Election notebook #5: This really is the last time I’ll write about Tim Farron and gay sex

by Stephen Tall on April 25, 2017

I’d intended already to have said my last on the “does Tim Farron believe gay sex is a sin?” thing which Channel 4’s Cathy Newman has been banging on about, egged on by fellow hacks and lefty tweeters who enjoy watching the born-again Christian Lib Dem leader squirm.

But it wasn’t to be, as a week later it’s the only question our lazy media can be bothered to ask him (despite his very strong record defending LGBT+ rights over the years). And so Mr Farron has been forced to give the only politically acceptable answer that’s allowed: that he doesn’t think gay sex is a sin.

Which may help shut down the media witch-hunt — though there’s plenty of other material in Leviticus, Deuteronomy and Exodus for journos to quiz him on, sin-by-sin, for the next 50 days. After all, that’s what people really want to hear about; not Brexit or the economy or public services. [/irony]

Personally, I preferred his earlier argument, that we should regard his private beliefs as just that, and judge him on his public actions. It’s a pretty fundamental liberal tenet, one underpinned by a long-held argument for the separation of church and state.

I think it admirable that Mr Farron is prepared to campaign and vote for his fellow citizens to live their lives as they choose, not as he would choose. That takes more liberal guts than it does for those of us whose personal views happen to happily coincide with the majority’s secularism.

The demand of the illiberal left for Mr Farron to atone for what they presume his private views to be is driven by two imperatives.

The first is drearily partisan: embarrass the Lib Dem leader to try and bolster the depressed Labour vote.

The second is more revealing — the bullying desire that everyone must think the same thing. It’s not enough simply to support freedom of choice; you must also advocate for those choices. You must conform to their credo. The illiberal left doesn’t just want you to be persuaded. It requires you to embrace all their feels.

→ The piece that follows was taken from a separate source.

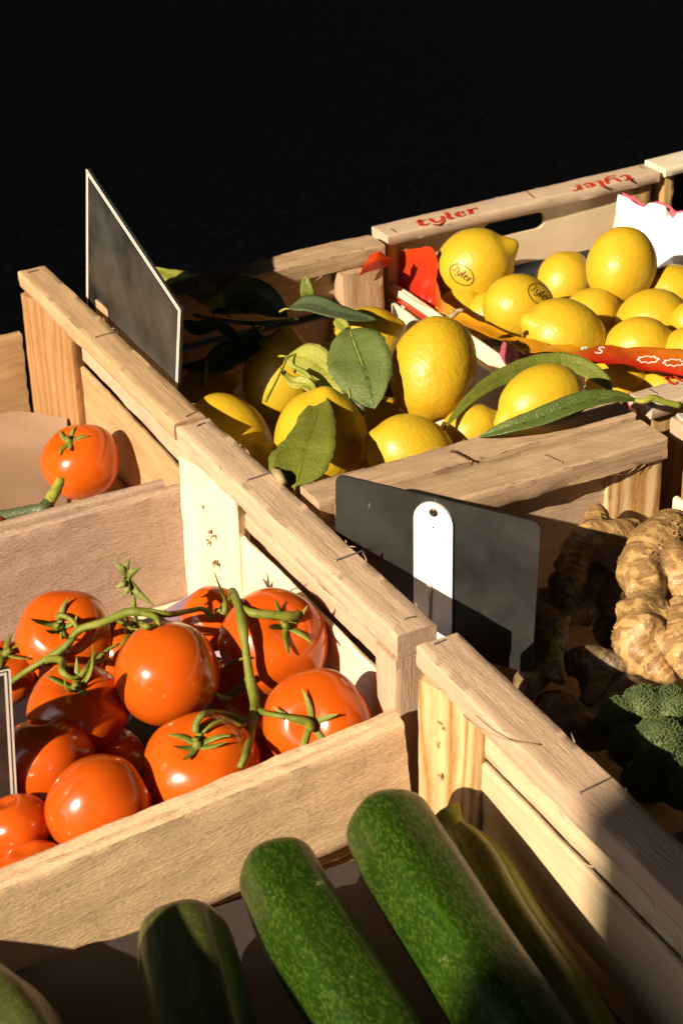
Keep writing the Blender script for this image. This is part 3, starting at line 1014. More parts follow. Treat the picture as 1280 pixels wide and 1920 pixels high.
card('price_card', TLa, TRa, BRa, BLa, .0025, 'slate', 'tall dark slate sign with white double border standing behind the far-left rail', .0015,
     ((.0000, .0014, 'white_card'), (.0024, .0042, 'white_card')))
# black card with a white tag facing the viewer
hC = .943
TLb, TRb = at(630, 888, hC), at(1015, 980, hC)
nb = V(((TRb-TLb).y, -(TRb-TLb).x, 0)).normalized()
def onb(x, y, off=0.0):
    d = ray(x, y)
    return CAM + d*((TLb+nb*off-CAM).dot(nb)/d.dot(nb))
BRb = onb(996, 1262)
BLb = TLb + (BRb-TRb)
cardb, Mb, qb, tb = card('price_card', TLb, TRb, BRb, BLb, .0016, 'black_card', 'black rounded card with a white plastic tag, standing in the ginger crate', .007)
def tagmesh():
    """white strip with round top, hung on the card's face"""
    inv = Mb.inverted()
    top, bl, br = inv @ onb(815, 940), inv @ onb(776, 1215), inv @ onb(840, 1215)
    hw = ((inv @ onb(852, 985)) - (inv @ onb(781, 985))).length/2
    cx, cy = top.x, top.y-hw
    pts = [(cx+math.cos(a)*hw, cy+math.sin(a)*hw) for a in [math.pi*k/16 for k in range(17)]]
    sl = -.1
    yb = bl.y
    pts = pts + [(cx-hw + (yb-cy)*0, yb), (cx+hw, yb)]
    z0, z1 = tb/2+.0002, tb/2+.0022
    n = len(pts)
    vs = [(x, y, z1) for x, y in pts] + [(x, y, z0) for x, y in pts]
    fs = [tuple(range(n)), tuple(reversed(range(n, 2*n)))] + [(k, k+n, (k+1) % n+n, (k+1) % n) for k in range(n)]
    tg = link('hanging_tag', mesh('hanging_tag', vs, fs, False), 'white_plastic', cardb, Mb)
    m = MB()
    def disc(x, y, r, h, zz):
        v_, f_ = [], []
        for rr, hh in ((r, 0), (r, h*.6), (r*.7, h), (r*.35, h*.8), (0.0001, h*.5)):
            v_ += [(x+math.cos(2*math.pi*k/14)*rr, y+math.sin(2*math.pi*k/14)*rr, zz+hh) for k in range(14)]
        for i in range(4):
            f_ += [(i*14+k, i*14+(k+1) % 14, (i+1)*14+(k+1) % 14, (i+1)*14+k) for k in range(14)]
        return v_, f_
    for (px, py, r, h) in ((816, 957, .0030, .0012), (815, 985, .0007, .0004)):
        p = inv @ onb(px, py)
        m.add(*disc(p.x, p.y, r, h, z1))
    link('rivet', mesh('rivet', m.v, m.f), 'rivet', tg, Mb)
    a, b = inv @ onb(809, 1098), inv @ onb(806, 1200)
    m2 = MB()
    m2.tube([(a.x, a.y+.001, z1-.001), (a.x, a.y, z1+.0012), (b.x, b.y, z1+.0012)], [.0013, .0016, .0016], 8, 3)
    link('clip_rib', mesh('clip_rib', m2.v, m2.f), 'white_plastic', tg, Mb)
tagmesh()
# unseen sign added left of the courgette crate to shade the nearest courgettes
card('price_card', (.352, -.488, 1.0), (.53, -.488, .995), (.53, -.492, .845), (.352, -.492, .85), .0025, 'slate', 'unseen dark sign added beside the courgette crate to shade it', .002)
# sign cut by the left frame edge
TRc = at(19, 1250, .905)
rh = V((.09, .995, 0)).normalized()
dn3 = V((-.012, -.006, -.15))
TLc = TRc - rh*.15
card('price_card', TLc, TRc, TRc+dn3, TLc+dn3, .0025, 'slate', 'bordered slate sign cut off at the left edge, standing in the tomato crate', .002,
     ((.0000, .0014, 'white_card'), (.0024, .0042, 'white_card')))

#SECTION tomatoes
# ------------------------------------------------------------------ round fruit
def revolve(prof, n, lob=0, lobk=0.0, seed=0.0, wob=0.0):
    """prof: list of (axial z, radius). local Z = stem axis"""
    vs, fs = [], []
    for i, (z, r) in enumerate(prof):
        for k in range(n):
            a = 2*math.pi*k/n
            rr = r*(1 + lobk*math.cos(lob*a+seed)*min(1, r/(max(x[1] for x in prof)*.5)))
            p = V((math.cos(a)*rr, math.sin(a)*rr, z))
            if wob:
                p *= 1 + wob*nz(p, 38, seed)
            vs.append(p)
    for i in range(len(prof)-1):
        for k in range(n):
            fs.append((i*n+k, i*n+(k+1) % n, (i+1)*n+(k+1) % n, (i+1)*n+k))
    return vs, fs
def axis_matrix(axis, loc, spin=0.0):
    q = V(axis).normalized().to_track_quat('Z', 'Y')
    return Matrix.Translation(loc) @ q.to_matrix().to_4x4() @ Matrix.Rotation(spin, 4, 'Z')
def view_axis(dx, dy, back=False):
    """axis whose pole shows at (dx, dy) radii from the fruit's centre in the picture (dy up)"""
    k = math.sqrt(max(0, 1-dx*dx-dy*dy))
    return (RT*dx + UP*dy - FWD*(k if not back else -k)).normalized()
TOM_BV = ([], [])
TOMS = []
def tomato(px, py, rpx, z, pole, label, group='tomatoes in the tomato crate', squash=.86, seed=0, calyx=True, back=False, stub=.006, lob=.02, pear=0.0, cal_len=.022, up=.35):
    loc = at(px, py, z)
    R = rpx*depth(loc)/FPX
    ax = view_axis(*pole, back=back)
    M = axis_matrix(ax, loc, seed*1.3)
    prof = []
    NN = 36
    def zr(th):
        c, s = math.cos(th), math.sin(th)
        zz = R*squash*c - R*.17*math.exp(-(th/.33)**2) + R*.05*math.exp(-((math.pi-th)/.35)**2)*(-c if c < 0 else 0)*0
        rr = R*s*(1+.03*math.sin(th)**2*c) * (1 - pear*c)
        return zz, rr
    for i in range(NN+1):
        prof.append(zr(max(.0008, min(math.pi-.0008, math.pi*i/NN))))
    vs, fs = revolve(prof, 48, 5, lob, seed, .03)
    root = thing('tomato', loc, label, 'tomato', group)
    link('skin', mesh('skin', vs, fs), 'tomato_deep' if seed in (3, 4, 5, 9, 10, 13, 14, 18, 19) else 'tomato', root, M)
    b = len(TOM_BV[0])
    TOM_BV[0].extend([M @ v for v in vs])
    TOM_BV[1].extend([tuple(i+b for i in f) for f in fs])
    TOMS.append((loc, R, label))
    if calyx:
        rnd = random.Random(seed*17+3)
        m = MB()
        k = rnd.choice((5, 6))
        for s in range(k):
            a = 2*math.pi*s/k + rnd.uniform(-.25, .25)
            ln = cal_len*rnd.uniform(.8, 1.35)
            curl = up*rnd.uniform(.1, 2.0)
            pts, rads = [], []
            for j in range(6):
                tt = j/5
                d = .0015 + ln*tt*(.96-.25*curl*tt)
                th = math.asin(min(.95, d/R)) if d < R*.95 else 1.25
                zz, rr = zr(th)
                lift = .0010 + ln*curl*.55*tt**2.2
                aa = a + .35*math.sin(seed+s*2.1)*tt
                pts.append(V((math.cos(aa)*d, math.sin(aa)*d, zz+lift)))
                rads.append(.0017*math.sin(math.pi*(.28+.70*tt))+.0003 if j < 5 else .0003)
            # flat leaf-like strip
            q = crom([(*p, r) for p, r in zip(pts, rads)], 3)
            vs_, fs_ = [], []
            side = V((-math.sin(a), math.cos(a), 0))
            for (x, y, zz, r) in q:
                p = V((x, y, zz))
                for kk, (o1, o2) in enumerate(((-1, .0003), (0, -.0002), (1, .0003), (1, -.0004), (0, -.0010), (-1, -.0004))):
                    vs_.append(p + side*r*o1 + V((0, 0, o2*(1 if kk < 3 else 1))))
            for i in range(len(q)-1):
                for kk in range(6):
                    fs_.append((i*6+kk, i*6+(kk+1) % 6, (i+1)*6+(kk+1) % 6, (i+1)*6+kk))
            fs_.append(tuple(range(6)))
            m.add(vs_, fs_)
        z0 = zr(.05)[0]
        m.tube([V((0, 0, z0-.001)), V((0, 0, z0+.002)), V((.001, .0005, z0+stub*.6)), V((.002, .001, z0+stub))], [.004, .0033, .0022, .0025], 9, 3, .15)
        link('calyx', mesh('calyx', [v for v in m.v], m.f), 'vine', root, M)
    return root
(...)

Well, I am a Liberal and I am against this sort of thing.

**

As a coda, I find it interesting to compare Tim Farron’s treatment with that of David Cameron when he was running for the Conservative party leadership in 2005.

He was asked repeatedly if he’d used drugs and declined to give a straight answer, referring vaguely to a “pretty typical student experience”. Media pressure grew, and eventually he and his team came up with the line, “I’m allowed to have had a private life before politics in which we make mistakes and we do things that we should not and we are all human and we err and stray.” He stuck to it, as did his party. And the media (mostly) happily accepted it.

Which I suspect simply shows there are more former drug-users in the media than there are born-again Christians.